Остальные тоже кучковались по разным признакам. Старые большевики держались скромно, некоторые в зимних пальто и шапках, видимо приехали еще весной. Молодые партий­цы вели себя уверенно, ходили с развернутой грудью, были грубы и нахальны. С простона­родьем ни те, ни другие не общались. Торговые работники — тоже развязные. Священники гре­ческой церкви. Царские офицеры. Участники боев на Хасане.

— Осип Эмильевич чувствовал себя чужим даже в нашей соседской среде. Духовного вза­имопонимания же не было. Ну какие мы ему единомышленники?

* * *

Пересылка — место не самое жестокое, но гнилое, своей нужды в рабочей силе нет, сохра­нять некого и незачем.

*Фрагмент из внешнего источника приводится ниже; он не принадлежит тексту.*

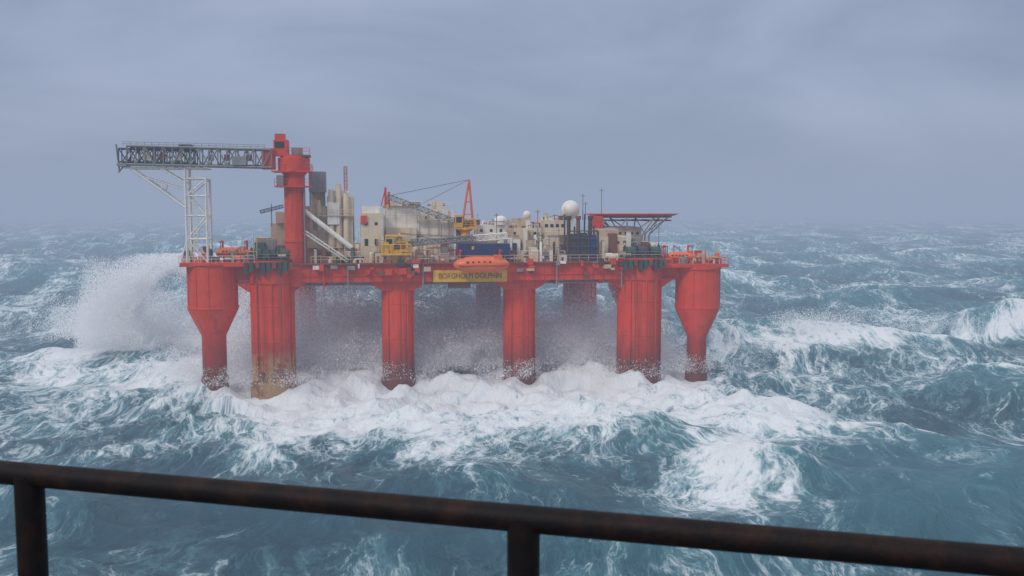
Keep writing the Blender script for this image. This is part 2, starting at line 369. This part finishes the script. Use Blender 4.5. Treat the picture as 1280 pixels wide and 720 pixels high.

Вместо шести поднимались в восьмом часу. Мандельштам — позже других, каждый раз са­дится на нарах, разглаживает рукава рубашки, застегивает пуговицы и кланяется соседям:

— Доброе утро.

Бродят по бараку, курят у дверных щелей. Отпирают двери, но никто не расходится — ждут пайку. Подъезжала военно-полевая кух­ня, выстраивалась по бригадам очередь. Ут­ром — хлеб и сахар-рафинад, два колотых ку­сочка, всегда казалось, что у другого больше. В обед — баланда с разваренными рыбными крошками и каша — перловка или соевая. Ве­чером — снова баланда. Утром и вечером — по кружке сырой воды. Недосоленную кашу съедал не каждый. Из очереди могли вытолкать пар­тийного работника: «Вали отсюда, накомандо­вался»— и странно, но также плохо относились к блюхеровским командирам-дальневосточникам.

— Нары — сплошные, на десять человек — одни поручни. Осип Эмильевич хотел всегда первым, впереди других успеть, а спускался медленно, все ждали. Знал, что будут недоволь­ные, но лез. «Ну, я пошел». Мы ждали, а дру­гие нас обгоняли. Но он смягчал это улыб­кой наивной. Ковалев стоит и помогает ему слезть — залезть. Если в пайке оказывалось меньше нормы, то сверху на деревянном штырь­ке закрепляли добавку. Он получит пайку, идет по дороге и рассматривает, не осталось ли на­колки от штыря, не обманули ли. Другие тоже так, довесочек — это же жизнь была. Баланду поднесет ко рту — отставит с сомнением, опять поднесет, попробует — в сторону. Мы все съедим, потом, после нас,— он. Отравы боялся? Не знаю, может быть, у него странностей много было. …Хлеб всегда оказывался вкусный. Или так казалось, потому что не хватало. Утаптывали за один раз, а потом весь день жалеешь. Глав­ное, не смотреть на кусок, посмотрел — все, обя­зательно отщипнешь, еще и еще. Потом и Ман­дельштам научился, заматывал хлеб в грязный носовой платок и прятал в изголовье, рядом с бо­тинками.

Перед едой предстояло испытание: единст­венный заменитель всех лекарств — настойка из пихты, смолисто-мыльная, на сырой воде. От нее стягивало десны и зубы, даже Моисеенко, крепкого сельского парня, поначалу мутило и рвало.

Позавтракали — болтаются по зоне. Пообе­дали — кто спит, кто бродит. Играли в само­дельные, из хлеба, шахматы. Осип Эмильевич останавливался, безучастно смотрел на играю­щих, отдыхал на маленькой скамейке у входа в барак. Вечером, до отбоя, снова заняться не­чем. Томились.

Вечера, впрочем, были самым милостивым временем. Косо били яркие прожектора, лагерь озарялся, но все равно и при свете голову под­нимешь — видно темно-синее небо и звезды. Почти все ночи стояли хорошие, звездные, смот­ришь на небо — мир так велик… И как будто ты не заключенный. День прожит — жив, и еще есть надежда на завтра.

На вечерних прогулках народу полно, знако­мились запросто. Какой-то немец спрашивал: «Кто из Саратова?» Царский артиллерист рассказывал, как в гражданскую расстрелива­ли Днепровскую флотилию. Молодые партра­ботники вели важные беседы. «Скоро должен быть Пленум ЦК комсомола. Косарева уберут, назначат Михайлова». Не было ни газет, ни радио — никакой информации, но бывшие чи­новники оказывались в курсе событий, даже предстоящих. «Скоро будет решение, вместо Ежова — Берию…» Новости порождали надеж­ды… Народ попроще обсуждал дела челюскин­цев. Прохаживались вдвоем хорошо одетые по­жилые ученые-астрономы, словно для них стояли такие звездные вечера.